The knowledge that I gained about farming didn’t come from learning about the vegetables, rather it came from the love and wisdom of the farm workers and community members. Yes, I learned that tomatoes love desert-like conditions and eating garlic keeps the mosquitoes (and your friends!) away, but I really saw the value of living simply. The ‘less is more’ mindset was present both on their plates and in their lifestyle. The wholesomeness of farm-eating was as surprisingly nourishing as picking basil, planting an herb garden, having an ice-cold beer with a friend on a hot July evening, and feeding my neighbor's chickens.

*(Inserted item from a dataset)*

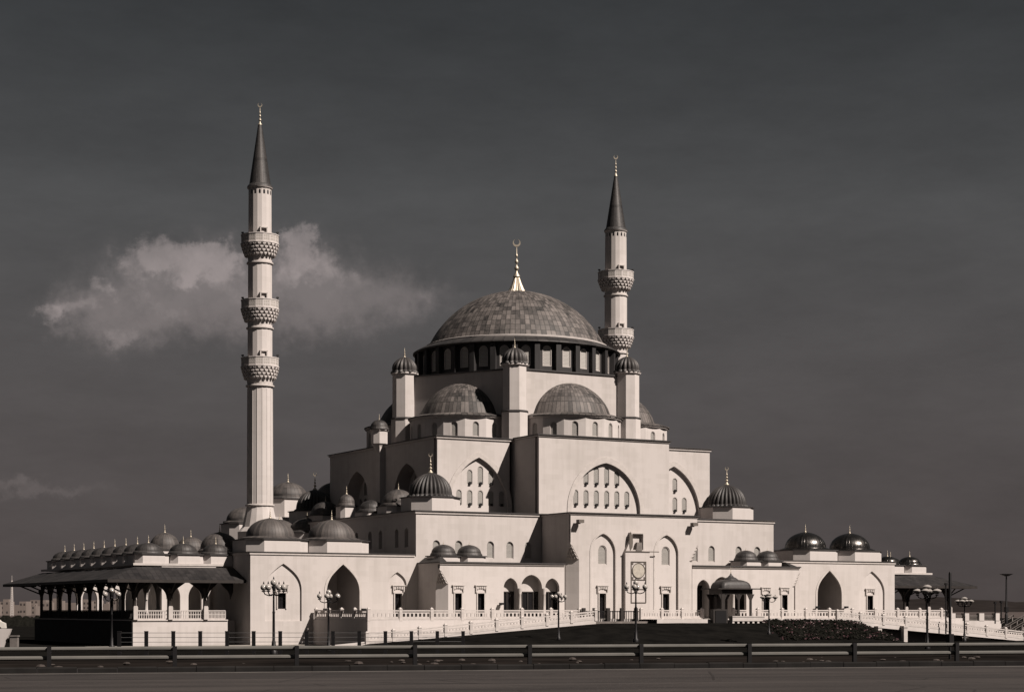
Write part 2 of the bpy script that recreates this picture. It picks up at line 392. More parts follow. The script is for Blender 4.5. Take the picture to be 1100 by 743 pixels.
def place(name, me, parent=None, loc=(0, 0, 0), rot=0.0, scale=None):
    o = bpy.data.objects.new(name, me); COL.objects.link(o)
    o.location = loc; o.rotation_euler = (0, 0, rot)
    if scale: o.scale = scale
    if parent: o.parent = parent
    return o
def tag(o, label=None, cat=None, group=None, kind=None):
    if label: o['label'] = label
    if cat: o['category'] = cat
    if group: o['group'] = group
    if kind: o['kind'] = kind
    return o
def thing(name, label, cat, loc=(0, 0, 0), rot=0.0, group=None):
    o = bpy.data.objects.new(name, None); COL.objects.link(o); o.empty_display_size = 0.5
    o.location = loc; o.rotation_euler = (0, 0, rot)
    return tag(o, label, cat, group)
def copy_tree(o, parent=None):
    c = o.copy(); COL.objects.link(c)
    if parent: c.parent = parent
    for ch in list(o.children): copy_tree(ch, c)
    return c
def at(px, py, t):
    """a point t metres away along the view through a pixel of the photograph"""
    p = EYE + (FW + RT * ((px - 550) / FPX)) * t
    return Vector((p.x, p.y, (654 - py) * t / FPX))

def arc_pts(cx, zs, hw, h, n=10, keel=0.0):
    """points of a (pointed) arch from right spring over the apex to the left spring"""
    half = []
    for k in range(n + 1):
        if h > hw * 1.02:
            rad = (hw * hw + h * h) / (2 * hw); c = hw - rad
            ang = math.asin(min(1, h / rad)) * k / n
            x, z = c + rad * cos(ang), rad * sin(ang)
        else:
            ang = pi / 2 * k / n; x, z = hw * cos(ang), h * sin(ang)
        if keel:                      # a slight ogee lift towards the tip
            q = 1 - x / hw; z = z - keel * h * math.sin(pi * q) * 0.5
        half.append((x, z))
    half[-1] = (0.0, h)
    return [(cx + x, zs + z) for x, z in half] + [(cx - x, zs + z) for x, z in half[-2::-1]]
def arch(cx, z0, zs, za, hw, n=10, keel=0.0):
    return [(cx - hw, z0), (cx + hw, z0)] + arc_pts(cx, zs, hw, za - zs, n, keel)
def rect(x0, x1, z0, z1): return [(x0, z0), (x1, z0), (x1, z1), (x0, z1)]
def band(outer, inner, o, xd, nd, t):
    b = MB(); b.panel(outer, [inner], o, xd, nd, t); return b

X, Y, Z = Vector((1, 0, 0)), Vector((0, 1, 0)), Vector((0, 0, 1))
def frame_of(face):
    """origin direction, along and inward vectors for front / left / right walls"""
    return {'front': (X, Y), 'left': (Y, X), 'right': (Y, -X)}[face]

# finials ------------------------------------------------------------
def finial_mesh(h, crescent=True, w=1.0):
    b = MB()
    k = h / 3.0
    prof = [(0.30 * w, 0), (0.24 * w, 0.12), (0.10 * w, 0.34), (0.07 * w, 0.46), (0.17 * w, 0.58), (0.19 * w, 0.66), (0.15 * w, 0.76),
            (0.055 * w, 0.86), (0.05 * w, 1.0), (0.13 * w, 1.10), (0.145 * w, 1.17), (0.11 * w, 1.26), (0.045 * w, 1.34), (0.04 * w, 1.5),
            (0.10 * w, 1.58), (0.105 * w, 1.64), (0.07 * w, 1.72), (0.035 * w, 1.8), (0.03 * w, 2.3), (0.02 * w, 2.36), (0.0005, 2.38)]
    b.lathe([(r * k, z * k) for r, z in prof], 12)
    if crescent:
        n = 22; ro, ri, off = 0.30 * k, 0.225 * k, 0.075 * k
        cz = 2.62 * k
        ow = []; iw = []
        for i in range(n + 1):
            a = pi / 2 + 0.42 + (2 * pi - 0.84) * i / n
            ow.append((ro * cos(a), cz + ro * sin(a)))
            a2 = pi / 2 + 0.32 + (2 * pi - 0.64) * i / n
            iw.append((ri * cos(a2), cz + off + ri * sin(a2) * 0.98))
        t = 0.05 * k
        rows = [[(x, -t, z) for x, z in ow], [(x, -t, z) for x, z in iw], [(x, t, z) for x, z in iw], [(x, t, z) for x, z in ow], [(x, -t, z) for x, z in ow]]
        b.grid(rows)
    return b
_fin = {}
def add_finial(parent, loc, h, crescent=False, w=1.0):
    w *= 1.35 if h < 3 else 1.15
    key = (round(h, 2), crescent, w)
    if key not in _fin:
        me = finial_mesh(h, crescent, w).mesh('finial', 40); me.materials.append(M['gold']); _fin[key] = me
    return place('finial', _fin[key], parent, loc, -TH if crescent else 0)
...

If I've learned one thing from my experience, it's that you've got to insist life to happen - it doesn't just fall into place. Like organic farming, nothing of value is produced unless the farmer wills the soil (albeit, naturally) to be a certain condition and have certain properties that makes it conducive to germination. We all make daily decisions that produce happiness in our lives. Often, those decisions aren’t the easiest to make. For me, it was spending that extra hour after volleyball for good conversation, having chicken mole with the Gasca brothers, jumping in the valley’s pond after work, spending a Saturday devoted to perfecting a tomato sauce or slogging through the mud for that perfect eggplant photo opportunity- these events have given value to my summer, value that wouldn't exist had I not insisted. That's when life happens, when one wills it.




Farming- it's not glamorous. But it's real, honest work. Growing food for people is one of the most intimate ways one can affect another individual. I would have laughed had someone told me a year ago how complete I'd feel with scarce phone and internet connection, no TV, no meat, a pond, an occasional shower, dirt under my nails, a two-room off-grid cabin, a slightly sore back, vegetables, and a cluster of hippies. All this, in exchange for a summer that I will always remember. It’s a decision that has made me who I am today and has given direction to where I’m going.